>> Start Data lines
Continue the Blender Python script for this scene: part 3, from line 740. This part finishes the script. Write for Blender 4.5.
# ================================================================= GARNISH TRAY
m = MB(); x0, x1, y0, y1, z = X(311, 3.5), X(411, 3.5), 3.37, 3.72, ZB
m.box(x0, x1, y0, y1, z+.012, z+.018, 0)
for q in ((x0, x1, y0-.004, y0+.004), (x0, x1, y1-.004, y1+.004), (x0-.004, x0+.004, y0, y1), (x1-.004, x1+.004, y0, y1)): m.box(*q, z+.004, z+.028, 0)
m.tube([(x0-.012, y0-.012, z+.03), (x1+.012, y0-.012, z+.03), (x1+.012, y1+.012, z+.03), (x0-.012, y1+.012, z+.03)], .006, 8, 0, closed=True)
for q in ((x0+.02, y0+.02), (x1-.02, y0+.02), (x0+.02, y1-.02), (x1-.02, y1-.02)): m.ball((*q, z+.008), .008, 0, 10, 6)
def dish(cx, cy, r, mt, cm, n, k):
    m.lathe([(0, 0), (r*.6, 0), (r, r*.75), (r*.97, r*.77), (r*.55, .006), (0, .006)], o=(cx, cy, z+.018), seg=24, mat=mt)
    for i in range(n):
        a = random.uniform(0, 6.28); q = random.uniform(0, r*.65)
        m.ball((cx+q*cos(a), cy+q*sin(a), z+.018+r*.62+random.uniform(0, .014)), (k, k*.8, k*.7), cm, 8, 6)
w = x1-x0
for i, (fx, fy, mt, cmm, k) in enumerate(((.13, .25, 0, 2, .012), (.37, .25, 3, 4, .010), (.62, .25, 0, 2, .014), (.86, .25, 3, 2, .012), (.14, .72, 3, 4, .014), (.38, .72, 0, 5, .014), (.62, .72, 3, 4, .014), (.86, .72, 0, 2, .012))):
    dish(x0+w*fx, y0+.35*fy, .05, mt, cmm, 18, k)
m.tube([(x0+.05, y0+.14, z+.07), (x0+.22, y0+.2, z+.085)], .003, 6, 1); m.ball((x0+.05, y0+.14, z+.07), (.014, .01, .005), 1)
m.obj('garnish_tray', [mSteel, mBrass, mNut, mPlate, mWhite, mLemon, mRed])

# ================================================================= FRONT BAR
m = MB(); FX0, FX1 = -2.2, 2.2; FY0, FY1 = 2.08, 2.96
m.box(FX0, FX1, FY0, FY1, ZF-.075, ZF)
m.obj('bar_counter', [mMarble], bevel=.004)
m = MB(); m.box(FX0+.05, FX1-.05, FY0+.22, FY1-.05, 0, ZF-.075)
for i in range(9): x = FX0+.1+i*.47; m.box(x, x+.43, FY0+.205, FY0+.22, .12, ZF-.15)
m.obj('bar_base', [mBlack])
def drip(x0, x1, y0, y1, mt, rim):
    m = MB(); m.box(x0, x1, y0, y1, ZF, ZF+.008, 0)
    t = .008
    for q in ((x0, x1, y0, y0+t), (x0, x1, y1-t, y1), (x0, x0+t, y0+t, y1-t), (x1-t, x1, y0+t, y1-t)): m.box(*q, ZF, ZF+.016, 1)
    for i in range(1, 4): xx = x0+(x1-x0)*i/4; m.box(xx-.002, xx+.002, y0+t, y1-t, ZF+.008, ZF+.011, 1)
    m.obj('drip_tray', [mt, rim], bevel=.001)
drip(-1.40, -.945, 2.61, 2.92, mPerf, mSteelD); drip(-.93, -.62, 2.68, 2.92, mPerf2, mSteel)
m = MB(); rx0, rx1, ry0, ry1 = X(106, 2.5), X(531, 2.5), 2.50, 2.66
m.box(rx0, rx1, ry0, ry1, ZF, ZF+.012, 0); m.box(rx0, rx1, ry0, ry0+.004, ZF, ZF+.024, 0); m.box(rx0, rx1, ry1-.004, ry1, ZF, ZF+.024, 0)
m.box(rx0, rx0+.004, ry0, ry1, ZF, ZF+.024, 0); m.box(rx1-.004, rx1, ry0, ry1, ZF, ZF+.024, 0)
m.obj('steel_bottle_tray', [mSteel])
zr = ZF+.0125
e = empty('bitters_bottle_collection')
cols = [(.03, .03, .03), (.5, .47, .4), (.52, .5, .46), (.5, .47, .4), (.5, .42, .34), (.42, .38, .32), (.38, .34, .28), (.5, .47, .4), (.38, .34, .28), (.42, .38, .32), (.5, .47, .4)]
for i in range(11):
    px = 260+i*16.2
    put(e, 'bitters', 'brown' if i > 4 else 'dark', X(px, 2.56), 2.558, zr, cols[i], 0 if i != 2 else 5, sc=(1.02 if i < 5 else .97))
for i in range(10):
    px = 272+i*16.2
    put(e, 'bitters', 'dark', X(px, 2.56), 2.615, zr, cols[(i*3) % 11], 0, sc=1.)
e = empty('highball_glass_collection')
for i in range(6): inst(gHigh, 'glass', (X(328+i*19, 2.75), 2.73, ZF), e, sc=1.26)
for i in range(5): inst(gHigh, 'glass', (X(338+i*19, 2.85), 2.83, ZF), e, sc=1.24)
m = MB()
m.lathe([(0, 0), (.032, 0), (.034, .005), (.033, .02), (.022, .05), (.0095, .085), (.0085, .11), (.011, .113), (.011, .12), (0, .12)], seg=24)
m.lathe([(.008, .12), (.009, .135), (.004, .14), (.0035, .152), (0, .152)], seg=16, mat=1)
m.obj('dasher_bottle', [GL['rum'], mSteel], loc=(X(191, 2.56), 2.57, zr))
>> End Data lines
The task
Quote the material exactly, leaving nothing out.

Worked answer
Continue the Blender Python script for this scene: part 3, from line 740. This part finishes the script. Write for Blender 4.5.
# ================================================================= GARNISH TRAY
m = MB(); x0, x1, y0, y1, z = X(311, 3.5), X(411, 3.5), 3.37, 3.72, ZB
m.box(x0, x1, y0, y1, z+.012, z+.018, 0)
for q in ((x0, x1, y0-.004, y0+.004), (x0, x1, y1-.004, y1+.004), (x0-.004, x0+.004, y0, y1), (x1-.004, x1+.004, y0, y1)): m.box(*q, z+.004, z+.028, 0)
m.tube([(x0-.012, y0-.012, z+.03), (x1+.012, y0-.012, z+.03), (x1+.012, y1+.012, z+.03), (x0-.012, y1+.012, z+.03)], .006, 8, 0, closed=True)
for q in ((x0+.02, y0+.02), (x1-.02, y0+.02), (x0+.02, y1-.02), (x1-.02, y1-.02)): m.ball((*q, z+.008), .008, 0, 10, 6)
def dish(cx, cy, r, mt, cm, n, k):
    m.lathe([(0, 0), (r*.6, 0), (r, r*.75), (r*.97, r*.77), (r*.55, .006), (0, .006)], o=(cx, cy, z+.018), seg=24, mat=mt)
    for i in range(n):
        a = random.uniform(0, 6.28); q = random.uniform(0, r*.65)
        m.ball((cx+q*cos(a), cy+q*sin(a), z+.018+r*.62+random.uniform(0, .014)), (k, k*.8, k*.7), cm, 8, 6)
w = x1-x0
for i, (fx, fy, mt, cmm, k) in enumerate(((.13, .25, 0, 2, .012), (.37, .25, 3, 4, .010), (.62, .25, 0, 2, .014), (.86, .25, 3, 2, .012), (.14, .72, 3, 4, .014), (.38, .72, 0, 5, .014), (.62, .72, 3, 4, .014), (.86, .72, 0, 2, .012))):
    dish(x0+w*fx, y0+.35*fy, .05, mt, cmm, 18, k)
m.tube([(x0+.05, y0+.14, z+.07), (x0+.22, y0+.2, z+.085)], .003, 6, 1); m.ball((x0+.05, y0+.14, z+.07), (.014, .01, .005), 1)
m.obj('garnish_tray', [mSteel, mBrass, mNut, mPlate, mWhite, mLemon, mRed])

# ================================================================= FRONT BAR
m = MB(); FX0, FX1 = -2.2, 2.2; FY0, FY1 = 2.08, 2.96
m.box(FX0, FX1, FY0, FY1, ZF-.075, ZF)
m.obj('bar_counter', [mMarble], bevel=.004)
m = MB(); m.box(FX0+.05, FX1-.05, FY0+.22, FY1-.05, 0, ZF-.075)
for i in range(9): x = FX0+.1+i*.47; m.box(x, x+.43, FY0+.205, FY0+.22, .12, ZF-.15)
m.obj('bar_base', [mBlack])
def drip(x0, x1, y0, y1, mt, rim):
    m = MB(); m.box(x0, x1, y0, y1, ZF, ZF+.008, 0)
    t = .008
    for q in ((x0, x1, y0, y0+t), (x0, x1, y1-t, y1), (x0, x0+t, y0+t, y1-t), (x1-t, x1, y0+t, y1-t)): m.box(*q, ZF, ZF+.016, 1)
    for i in range(1, 4): xx = x0+(x1-x0)*i/4; m.box(xx-.002, xx+.002, y0+t, y1-t, ZF+.008, ZF+.011, 1)
    m.obj('drip_tray', [mt, rim], bevel=.001)
drip(-1.40, -.945, 2.61, 2.92, mPerf, mSteelD); drip(-.93, -.62, 2.68, 2.92, mPerf2, mSteel)
m = MB(); rx0, rx1, ry0, ry1 = X(106, 2.5), X(531, 2.5), 2.50, 2.66
m.box(rx0, rx1, ry0, ry1, ZF, ZF+.012, 0); m.box(rx0, rx1, ry0, ry0+.004, ZF, ZF+.024, 0); m.box(rx0, rx1, ry1-.004, ry1, ZF, ZF+.024, 0)
m.box(rx0, rx0+.004, ry0, ry1, ZF, ZF+.024, 0); m.box(rx1-.004, rx1, ry0, ry1, ZF, ZF+.024, 0)
m.obj('steel_bottle_tray', [mSteel])
zr = ZF+.0125
e = empty('bitters_bottle_collection')
cols = [(.03, .03, .03), (.5, .47, .4), (.52, .5, .46), (.5, .47, .4), (.5, .42, .34), (.42, .38, .32), (.38, .34, .28), (.5, .47, .4), (.38, .34, .28), (.42, .38, .32), (.5, .47, .4)]
for i in range(11):
    px = 260+i*16.2
    put(e, 'bitters', 'brown' if i > 4 else 'dark', X(px, 2.56), 2.558, zr, cols[i], 0 if i != 2 else 5, sc=(1.02 if i < 5 else .97))
for i in range(10):
    px = 272+i*16.2
    put(e, 'bitters', 'dark', X(px, 2.56), 2.615, zr, cols[(i*3) % 11], 0, sc=1.)
e = empty('highball_glass_collection')
for i in range(6): inst(gHigh, 'glass', (X(328+i*19, 2.75), 2.73, ZF), e, sc=1.26)
for i in range(5): inst(gHigh, 'glass', (X(338+i*19, 2.85), 2.83, ZF), e, sc=1.24)
m = MB()
m.lathe([(0, 0), (.032, 0), (.034, .005), (.033, .02), (.022, .05), (.0095, .085), (.0085, .11), (.011, .113), (.011, .12), (0, .12)], seg=24)
m.lathe([(.008, .12), (.009, .135), (.004, .14), (.0035, .152), (0, .152)], seg=16, mat=1)
m.obj('dasher_bottle', [GL['rum'], mSteel], loc=(X(191, 2.56), 2.57, zr))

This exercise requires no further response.